## What the exercise asks
Count the lines containing "parts". Give the number alone.

## Supplied information
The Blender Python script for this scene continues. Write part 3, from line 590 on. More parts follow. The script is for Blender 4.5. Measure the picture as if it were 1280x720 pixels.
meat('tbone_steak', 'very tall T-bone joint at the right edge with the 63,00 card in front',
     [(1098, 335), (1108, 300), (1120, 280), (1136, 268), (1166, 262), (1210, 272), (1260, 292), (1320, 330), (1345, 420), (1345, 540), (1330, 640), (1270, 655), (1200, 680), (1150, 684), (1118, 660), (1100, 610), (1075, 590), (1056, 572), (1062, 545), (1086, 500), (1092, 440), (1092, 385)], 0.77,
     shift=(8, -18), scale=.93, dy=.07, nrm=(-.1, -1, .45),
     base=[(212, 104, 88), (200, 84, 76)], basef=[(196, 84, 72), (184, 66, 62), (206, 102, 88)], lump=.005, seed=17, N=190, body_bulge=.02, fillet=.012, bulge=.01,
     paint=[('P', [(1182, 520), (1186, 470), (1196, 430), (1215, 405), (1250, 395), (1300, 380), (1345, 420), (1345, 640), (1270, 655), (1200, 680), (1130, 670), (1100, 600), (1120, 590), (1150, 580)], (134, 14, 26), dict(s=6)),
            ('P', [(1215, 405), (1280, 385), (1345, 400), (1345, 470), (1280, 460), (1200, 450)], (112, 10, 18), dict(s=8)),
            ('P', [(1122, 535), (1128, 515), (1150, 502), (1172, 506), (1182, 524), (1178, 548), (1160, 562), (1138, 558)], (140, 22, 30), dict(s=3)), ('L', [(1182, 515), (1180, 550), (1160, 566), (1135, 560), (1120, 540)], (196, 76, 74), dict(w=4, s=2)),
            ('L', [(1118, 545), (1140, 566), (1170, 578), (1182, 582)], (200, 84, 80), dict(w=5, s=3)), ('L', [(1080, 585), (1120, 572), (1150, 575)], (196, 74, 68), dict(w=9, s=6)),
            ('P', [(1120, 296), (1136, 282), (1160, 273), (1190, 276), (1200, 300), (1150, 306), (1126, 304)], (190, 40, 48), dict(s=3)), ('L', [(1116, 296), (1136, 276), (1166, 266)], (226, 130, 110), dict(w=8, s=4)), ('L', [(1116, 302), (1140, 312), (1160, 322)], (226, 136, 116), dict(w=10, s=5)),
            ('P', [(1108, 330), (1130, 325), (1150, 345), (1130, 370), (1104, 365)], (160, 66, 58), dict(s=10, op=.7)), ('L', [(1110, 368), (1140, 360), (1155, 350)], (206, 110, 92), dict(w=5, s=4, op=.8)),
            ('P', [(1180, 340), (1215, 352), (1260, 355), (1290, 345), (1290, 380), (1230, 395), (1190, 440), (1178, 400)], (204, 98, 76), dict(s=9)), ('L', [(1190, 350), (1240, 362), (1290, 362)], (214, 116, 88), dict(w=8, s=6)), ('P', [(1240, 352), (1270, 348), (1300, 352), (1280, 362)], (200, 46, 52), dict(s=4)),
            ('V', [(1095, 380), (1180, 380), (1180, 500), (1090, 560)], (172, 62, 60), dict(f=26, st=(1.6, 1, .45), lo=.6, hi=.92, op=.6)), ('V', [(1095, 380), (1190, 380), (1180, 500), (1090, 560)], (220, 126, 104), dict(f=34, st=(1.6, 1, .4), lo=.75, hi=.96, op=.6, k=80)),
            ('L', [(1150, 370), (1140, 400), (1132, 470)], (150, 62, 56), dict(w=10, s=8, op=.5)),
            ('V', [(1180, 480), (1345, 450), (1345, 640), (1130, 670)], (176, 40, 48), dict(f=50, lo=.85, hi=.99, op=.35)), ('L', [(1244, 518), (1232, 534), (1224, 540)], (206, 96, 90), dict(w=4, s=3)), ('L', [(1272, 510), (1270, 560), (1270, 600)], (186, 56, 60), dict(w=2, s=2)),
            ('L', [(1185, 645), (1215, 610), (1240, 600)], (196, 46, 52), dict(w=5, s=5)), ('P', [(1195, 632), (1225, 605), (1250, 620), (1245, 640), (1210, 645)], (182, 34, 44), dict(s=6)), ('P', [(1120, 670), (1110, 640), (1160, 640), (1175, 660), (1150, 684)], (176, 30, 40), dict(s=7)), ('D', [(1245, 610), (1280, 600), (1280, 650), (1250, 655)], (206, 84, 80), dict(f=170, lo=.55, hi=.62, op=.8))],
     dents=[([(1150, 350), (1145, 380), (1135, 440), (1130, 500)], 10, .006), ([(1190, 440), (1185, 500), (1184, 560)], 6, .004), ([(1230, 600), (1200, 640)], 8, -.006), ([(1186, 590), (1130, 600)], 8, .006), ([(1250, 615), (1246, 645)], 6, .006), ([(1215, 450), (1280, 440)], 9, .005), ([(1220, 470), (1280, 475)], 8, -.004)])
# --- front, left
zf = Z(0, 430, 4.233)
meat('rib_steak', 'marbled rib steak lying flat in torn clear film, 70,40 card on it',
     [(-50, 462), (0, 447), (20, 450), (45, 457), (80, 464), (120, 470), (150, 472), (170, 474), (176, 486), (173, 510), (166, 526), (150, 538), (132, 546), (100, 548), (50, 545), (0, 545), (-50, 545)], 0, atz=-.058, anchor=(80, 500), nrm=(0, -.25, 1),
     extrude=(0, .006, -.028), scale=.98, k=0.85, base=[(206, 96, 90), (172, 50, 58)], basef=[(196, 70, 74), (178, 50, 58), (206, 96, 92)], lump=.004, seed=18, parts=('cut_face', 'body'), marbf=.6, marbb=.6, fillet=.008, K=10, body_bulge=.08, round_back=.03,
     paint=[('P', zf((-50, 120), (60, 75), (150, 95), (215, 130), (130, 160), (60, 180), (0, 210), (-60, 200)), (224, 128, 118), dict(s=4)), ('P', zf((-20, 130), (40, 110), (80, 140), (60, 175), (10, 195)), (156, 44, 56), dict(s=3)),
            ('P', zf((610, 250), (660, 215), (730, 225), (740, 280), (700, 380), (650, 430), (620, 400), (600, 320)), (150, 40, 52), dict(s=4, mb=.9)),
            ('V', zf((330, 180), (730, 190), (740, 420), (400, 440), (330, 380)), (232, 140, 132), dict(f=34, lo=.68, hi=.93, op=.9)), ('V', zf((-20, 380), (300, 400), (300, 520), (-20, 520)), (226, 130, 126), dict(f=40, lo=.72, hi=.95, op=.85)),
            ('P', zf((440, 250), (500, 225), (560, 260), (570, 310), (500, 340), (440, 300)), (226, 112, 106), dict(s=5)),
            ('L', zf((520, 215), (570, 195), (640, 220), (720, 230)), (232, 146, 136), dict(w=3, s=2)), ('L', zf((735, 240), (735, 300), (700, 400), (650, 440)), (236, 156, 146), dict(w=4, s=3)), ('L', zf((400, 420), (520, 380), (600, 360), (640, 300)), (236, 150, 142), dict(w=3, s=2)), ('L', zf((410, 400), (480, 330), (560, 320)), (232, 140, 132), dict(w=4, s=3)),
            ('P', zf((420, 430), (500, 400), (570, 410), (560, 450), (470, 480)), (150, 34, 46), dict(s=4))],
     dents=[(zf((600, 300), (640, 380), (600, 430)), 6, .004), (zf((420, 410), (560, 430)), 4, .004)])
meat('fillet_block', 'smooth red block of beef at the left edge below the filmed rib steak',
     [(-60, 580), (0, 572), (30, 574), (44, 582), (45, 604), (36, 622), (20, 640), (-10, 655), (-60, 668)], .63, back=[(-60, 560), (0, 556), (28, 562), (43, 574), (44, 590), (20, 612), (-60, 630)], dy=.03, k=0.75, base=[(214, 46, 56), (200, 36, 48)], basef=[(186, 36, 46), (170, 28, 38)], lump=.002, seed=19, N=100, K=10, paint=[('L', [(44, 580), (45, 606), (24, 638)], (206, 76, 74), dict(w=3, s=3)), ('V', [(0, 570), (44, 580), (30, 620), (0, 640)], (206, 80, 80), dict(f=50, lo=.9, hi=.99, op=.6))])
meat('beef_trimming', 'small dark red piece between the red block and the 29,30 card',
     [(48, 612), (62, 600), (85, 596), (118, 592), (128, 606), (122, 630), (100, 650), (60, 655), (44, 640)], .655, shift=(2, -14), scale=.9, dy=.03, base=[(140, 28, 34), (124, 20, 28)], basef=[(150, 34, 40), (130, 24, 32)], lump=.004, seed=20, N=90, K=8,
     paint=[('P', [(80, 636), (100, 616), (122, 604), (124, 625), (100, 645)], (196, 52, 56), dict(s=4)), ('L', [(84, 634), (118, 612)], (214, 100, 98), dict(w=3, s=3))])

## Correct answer
2